Au moins 180 documents traitent des problèmes rencontrés avec les services secrets pakistanais (ISI). L’ISI a été impliquée dans la formation de terroristes kamikazes, dans la contrebande de l’argent, dans l’organisation d’attentats (dont l’un, en 2008, visait à tuer le président Karzai!) et même dans l’intoxication de la bière pour les troupes occidentales. La véracité de certaines réclamations est douteuse, mais l’implication de l’ISI dans le soutien aux Talibans n’est pas à remettre en question.
Apparemment, l’ISI est suffisamment prudente et tente d’éviter toute preuve tangible. Cet élément rend plus difficile de distinguer faits et rumeurs, mais les indications du soutien pakistanais pour les Talibans sont assez forts. Si les Talibans sont forts, c’est utile pour le Pakistan afin de limiter l’influence des populations non-Pachtounes en Afghanistan (et surtout des alliés Indiens de certains seigneurs de guerre d’autres groupes ethniques). Les Pakistanais peuvent aussi utiliser leur soutien aux Talibans afin de renforcer leur position parmi la population pachtoune au Pakistan, principalement dans la NWFP (la province frontière dans le nord-ouest). Cette population n’a jamais accepté la frontière officielle entre le Pakistan et l’Afghanistan, une frontière résultant des interférences impérialistes.
Obama ne se sent pas responsable, les documents se rapportant principalement à la période précédent son arrivée au pouvoir. Quel argument original… Il est bien vrai qu’Obama n’a été au pouvoir qu’au cours d’une seule des six années couvertes par les documents divulgués. Mais il faut immédiatement préciser qu’Obama continue la politique de son prédécesseur et va même encore plus loin en augmentant les forces d’occupation. Un autre argument des autorités américaines contre cette fuite de documents est la question de la sécurité des troupes américaines en Afghanistan ainsi que les risques encourus par “la sécurité nationale”. Mais ces risques ne sont-ils pas principalement renforcés précisément par ces opérations guerrières en Afghanistan ?

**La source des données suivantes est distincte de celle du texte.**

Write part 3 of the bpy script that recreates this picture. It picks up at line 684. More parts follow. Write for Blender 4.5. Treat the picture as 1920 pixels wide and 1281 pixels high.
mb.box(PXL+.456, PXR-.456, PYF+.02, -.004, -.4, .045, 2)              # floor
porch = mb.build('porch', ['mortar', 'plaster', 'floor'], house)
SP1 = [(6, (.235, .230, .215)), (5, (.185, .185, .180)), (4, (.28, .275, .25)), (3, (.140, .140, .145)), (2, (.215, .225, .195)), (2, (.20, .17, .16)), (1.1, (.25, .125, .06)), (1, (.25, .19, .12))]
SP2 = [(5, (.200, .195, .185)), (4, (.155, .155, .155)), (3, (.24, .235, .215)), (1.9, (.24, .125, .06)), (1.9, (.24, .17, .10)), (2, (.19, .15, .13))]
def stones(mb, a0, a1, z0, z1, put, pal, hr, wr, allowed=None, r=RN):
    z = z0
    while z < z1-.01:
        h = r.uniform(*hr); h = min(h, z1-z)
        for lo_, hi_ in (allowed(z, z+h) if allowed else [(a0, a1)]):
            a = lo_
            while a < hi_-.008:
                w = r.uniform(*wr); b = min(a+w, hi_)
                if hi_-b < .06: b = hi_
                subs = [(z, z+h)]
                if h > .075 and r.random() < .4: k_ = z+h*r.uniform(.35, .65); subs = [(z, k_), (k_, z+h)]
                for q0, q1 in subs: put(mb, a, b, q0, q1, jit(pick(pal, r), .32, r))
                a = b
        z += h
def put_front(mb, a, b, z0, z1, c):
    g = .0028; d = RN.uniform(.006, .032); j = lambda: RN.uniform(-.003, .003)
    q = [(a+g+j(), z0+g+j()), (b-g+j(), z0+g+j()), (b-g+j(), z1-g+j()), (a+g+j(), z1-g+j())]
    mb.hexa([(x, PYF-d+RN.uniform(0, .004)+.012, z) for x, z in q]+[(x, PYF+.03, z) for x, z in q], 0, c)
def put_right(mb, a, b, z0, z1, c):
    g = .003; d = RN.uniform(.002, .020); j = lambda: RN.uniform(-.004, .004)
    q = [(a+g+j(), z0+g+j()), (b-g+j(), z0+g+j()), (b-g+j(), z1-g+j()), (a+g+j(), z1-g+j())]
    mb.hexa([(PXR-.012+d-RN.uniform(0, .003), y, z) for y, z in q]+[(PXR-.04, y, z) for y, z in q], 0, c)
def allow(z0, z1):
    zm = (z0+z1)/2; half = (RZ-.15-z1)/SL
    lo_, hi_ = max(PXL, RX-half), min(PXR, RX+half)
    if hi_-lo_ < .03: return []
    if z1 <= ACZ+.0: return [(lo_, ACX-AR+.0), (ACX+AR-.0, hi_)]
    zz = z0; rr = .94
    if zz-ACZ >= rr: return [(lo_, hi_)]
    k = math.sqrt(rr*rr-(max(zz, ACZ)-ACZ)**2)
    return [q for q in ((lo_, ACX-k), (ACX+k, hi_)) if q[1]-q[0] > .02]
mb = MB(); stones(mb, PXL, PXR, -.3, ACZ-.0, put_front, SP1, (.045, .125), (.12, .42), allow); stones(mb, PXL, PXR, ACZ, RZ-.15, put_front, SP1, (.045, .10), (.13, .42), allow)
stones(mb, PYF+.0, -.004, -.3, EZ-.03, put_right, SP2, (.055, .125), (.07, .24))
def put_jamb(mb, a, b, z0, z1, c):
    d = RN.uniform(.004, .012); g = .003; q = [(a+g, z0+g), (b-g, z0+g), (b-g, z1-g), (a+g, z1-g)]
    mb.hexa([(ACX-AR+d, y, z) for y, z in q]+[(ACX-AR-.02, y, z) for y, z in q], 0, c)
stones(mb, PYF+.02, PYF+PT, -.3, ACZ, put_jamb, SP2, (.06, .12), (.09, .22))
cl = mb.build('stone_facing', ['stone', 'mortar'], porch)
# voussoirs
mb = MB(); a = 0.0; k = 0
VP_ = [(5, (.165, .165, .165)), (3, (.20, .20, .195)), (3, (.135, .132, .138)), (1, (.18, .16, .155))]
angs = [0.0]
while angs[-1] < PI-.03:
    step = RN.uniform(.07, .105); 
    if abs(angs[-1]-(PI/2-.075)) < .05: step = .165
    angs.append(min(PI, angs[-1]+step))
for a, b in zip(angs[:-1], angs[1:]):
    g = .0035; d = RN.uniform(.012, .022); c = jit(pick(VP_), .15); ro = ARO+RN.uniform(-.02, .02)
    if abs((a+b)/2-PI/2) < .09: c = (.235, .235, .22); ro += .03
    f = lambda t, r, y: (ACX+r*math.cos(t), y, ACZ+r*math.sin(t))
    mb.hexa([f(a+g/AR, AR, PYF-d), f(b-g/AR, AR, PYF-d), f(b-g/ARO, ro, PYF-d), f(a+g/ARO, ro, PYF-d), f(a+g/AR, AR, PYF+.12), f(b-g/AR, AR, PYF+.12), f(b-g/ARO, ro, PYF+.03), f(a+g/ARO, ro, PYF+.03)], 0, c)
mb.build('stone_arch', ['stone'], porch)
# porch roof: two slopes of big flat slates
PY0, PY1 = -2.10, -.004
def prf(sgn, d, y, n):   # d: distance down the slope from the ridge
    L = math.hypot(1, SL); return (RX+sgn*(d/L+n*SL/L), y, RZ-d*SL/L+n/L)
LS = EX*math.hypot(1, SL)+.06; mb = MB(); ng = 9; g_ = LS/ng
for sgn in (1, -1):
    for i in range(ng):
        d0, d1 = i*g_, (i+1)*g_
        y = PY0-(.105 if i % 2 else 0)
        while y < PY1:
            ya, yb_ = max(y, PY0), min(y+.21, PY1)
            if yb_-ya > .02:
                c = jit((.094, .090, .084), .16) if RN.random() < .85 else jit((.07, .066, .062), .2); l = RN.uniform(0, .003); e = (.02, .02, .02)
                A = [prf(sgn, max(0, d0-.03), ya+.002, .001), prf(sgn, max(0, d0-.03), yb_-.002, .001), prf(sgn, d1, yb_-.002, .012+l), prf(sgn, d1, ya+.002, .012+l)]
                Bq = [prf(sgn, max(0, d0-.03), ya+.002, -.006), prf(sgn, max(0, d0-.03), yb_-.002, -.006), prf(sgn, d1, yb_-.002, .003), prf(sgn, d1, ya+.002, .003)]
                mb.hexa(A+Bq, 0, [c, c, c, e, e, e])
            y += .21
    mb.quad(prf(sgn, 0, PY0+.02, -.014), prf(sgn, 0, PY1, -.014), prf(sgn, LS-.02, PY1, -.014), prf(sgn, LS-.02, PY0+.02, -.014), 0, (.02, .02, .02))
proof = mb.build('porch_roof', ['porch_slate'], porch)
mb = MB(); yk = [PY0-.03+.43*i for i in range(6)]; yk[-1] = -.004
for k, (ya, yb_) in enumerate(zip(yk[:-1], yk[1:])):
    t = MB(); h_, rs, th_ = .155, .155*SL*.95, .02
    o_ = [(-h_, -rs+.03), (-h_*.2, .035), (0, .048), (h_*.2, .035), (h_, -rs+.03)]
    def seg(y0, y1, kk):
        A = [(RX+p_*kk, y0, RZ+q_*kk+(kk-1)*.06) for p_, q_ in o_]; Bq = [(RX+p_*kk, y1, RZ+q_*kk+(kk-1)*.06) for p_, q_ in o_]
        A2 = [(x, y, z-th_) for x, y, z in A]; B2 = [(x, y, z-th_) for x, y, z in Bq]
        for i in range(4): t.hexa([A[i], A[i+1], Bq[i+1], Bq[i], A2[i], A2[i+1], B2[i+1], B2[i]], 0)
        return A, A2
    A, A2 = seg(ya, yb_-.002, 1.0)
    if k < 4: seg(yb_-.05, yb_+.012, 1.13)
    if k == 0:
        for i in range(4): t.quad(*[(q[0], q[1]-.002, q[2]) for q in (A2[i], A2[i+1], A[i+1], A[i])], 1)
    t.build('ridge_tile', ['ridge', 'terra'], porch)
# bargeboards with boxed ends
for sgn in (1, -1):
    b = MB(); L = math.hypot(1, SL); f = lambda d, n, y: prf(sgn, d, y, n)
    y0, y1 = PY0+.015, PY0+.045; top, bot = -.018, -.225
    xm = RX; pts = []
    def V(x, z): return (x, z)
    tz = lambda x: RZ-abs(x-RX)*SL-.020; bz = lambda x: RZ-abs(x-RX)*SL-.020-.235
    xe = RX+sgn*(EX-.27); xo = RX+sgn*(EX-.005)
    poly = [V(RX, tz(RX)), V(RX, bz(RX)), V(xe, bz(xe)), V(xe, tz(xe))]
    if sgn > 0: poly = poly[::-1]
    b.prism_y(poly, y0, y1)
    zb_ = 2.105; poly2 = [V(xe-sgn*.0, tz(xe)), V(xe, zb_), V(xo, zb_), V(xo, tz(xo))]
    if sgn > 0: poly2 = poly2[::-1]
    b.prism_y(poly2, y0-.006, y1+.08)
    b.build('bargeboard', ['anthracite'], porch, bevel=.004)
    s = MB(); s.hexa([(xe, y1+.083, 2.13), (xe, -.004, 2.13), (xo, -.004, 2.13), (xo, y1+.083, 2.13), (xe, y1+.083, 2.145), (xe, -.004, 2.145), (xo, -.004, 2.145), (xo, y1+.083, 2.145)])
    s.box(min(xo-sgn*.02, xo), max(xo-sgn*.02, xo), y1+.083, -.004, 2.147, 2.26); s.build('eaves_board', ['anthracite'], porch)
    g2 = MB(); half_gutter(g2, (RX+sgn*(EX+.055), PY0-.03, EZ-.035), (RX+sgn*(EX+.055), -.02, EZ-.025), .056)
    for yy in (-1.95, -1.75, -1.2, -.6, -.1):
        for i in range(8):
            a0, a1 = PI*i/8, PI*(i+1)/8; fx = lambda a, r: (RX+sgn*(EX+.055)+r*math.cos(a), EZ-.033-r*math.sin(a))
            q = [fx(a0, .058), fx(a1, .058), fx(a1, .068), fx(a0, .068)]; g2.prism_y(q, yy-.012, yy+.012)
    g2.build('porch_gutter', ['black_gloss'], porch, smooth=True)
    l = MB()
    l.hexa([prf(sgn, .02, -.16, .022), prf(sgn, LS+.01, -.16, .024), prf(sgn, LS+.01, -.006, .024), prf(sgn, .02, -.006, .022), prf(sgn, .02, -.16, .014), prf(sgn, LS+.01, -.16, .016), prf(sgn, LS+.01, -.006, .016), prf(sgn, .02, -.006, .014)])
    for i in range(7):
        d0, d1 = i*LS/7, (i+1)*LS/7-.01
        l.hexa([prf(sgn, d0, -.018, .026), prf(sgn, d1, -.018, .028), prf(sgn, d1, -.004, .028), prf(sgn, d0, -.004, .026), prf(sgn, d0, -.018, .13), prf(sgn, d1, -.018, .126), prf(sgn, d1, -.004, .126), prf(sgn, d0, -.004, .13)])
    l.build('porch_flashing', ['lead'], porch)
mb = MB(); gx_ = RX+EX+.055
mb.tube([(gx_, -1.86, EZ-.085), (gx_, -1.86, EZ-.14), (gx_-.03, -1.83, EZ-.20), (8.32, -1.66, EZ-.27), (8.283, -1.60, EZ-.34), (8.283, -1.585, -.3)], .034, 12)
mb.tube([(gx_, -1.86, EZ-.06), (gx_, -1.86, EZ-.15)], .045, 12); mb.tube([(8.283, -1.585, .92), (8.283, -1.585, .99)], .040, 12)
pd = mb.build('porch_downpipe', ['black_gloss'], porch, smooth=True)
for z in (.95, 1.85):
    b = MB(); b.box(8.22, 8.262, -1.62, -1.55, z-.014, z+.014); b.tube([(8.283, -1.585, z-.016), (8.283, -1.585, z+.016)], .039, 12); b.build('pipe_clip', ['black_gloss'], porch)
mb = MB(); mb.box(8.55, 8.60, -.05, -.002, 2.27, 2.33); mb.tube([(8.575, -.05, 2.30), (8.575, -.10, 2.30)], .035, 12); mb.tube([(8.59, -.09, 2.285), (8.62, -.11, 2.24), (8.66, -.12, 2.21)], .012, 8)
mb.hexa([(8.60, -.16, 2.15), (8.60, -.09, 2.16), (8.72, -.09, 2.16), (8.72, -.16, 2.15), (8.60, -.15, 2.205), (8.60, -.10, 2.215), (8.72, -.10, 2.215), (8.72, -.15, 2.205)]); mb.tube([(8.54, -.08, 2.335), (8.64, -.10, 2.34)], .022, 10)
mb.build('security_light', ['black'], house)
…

Ces documents décrivent à quel point la situation des forces d’occupation est pénible. Pour Obama et les autres responsables de l’occupation, la publication de ces documents sur internet arrive à un moment bien ennuyeux, alors qu’ils tentent d’augmenter le nombre de troupes et de vendre cela à la population en affirmant que la guerre est un succès et qu’elle peut progressivement conduire à une forme de soutien pour un régime locale et démocrate. Cette illusion est maintenant balayée. Après presque neuf années de guerre et d’occupation, les Talibans sont plus forts et les occupants sont de plus en plus enfoncés dans le bourbier afghan. L’envoi de troupes supplémentaires ne va conduire qu’à l’accélération de ce processus.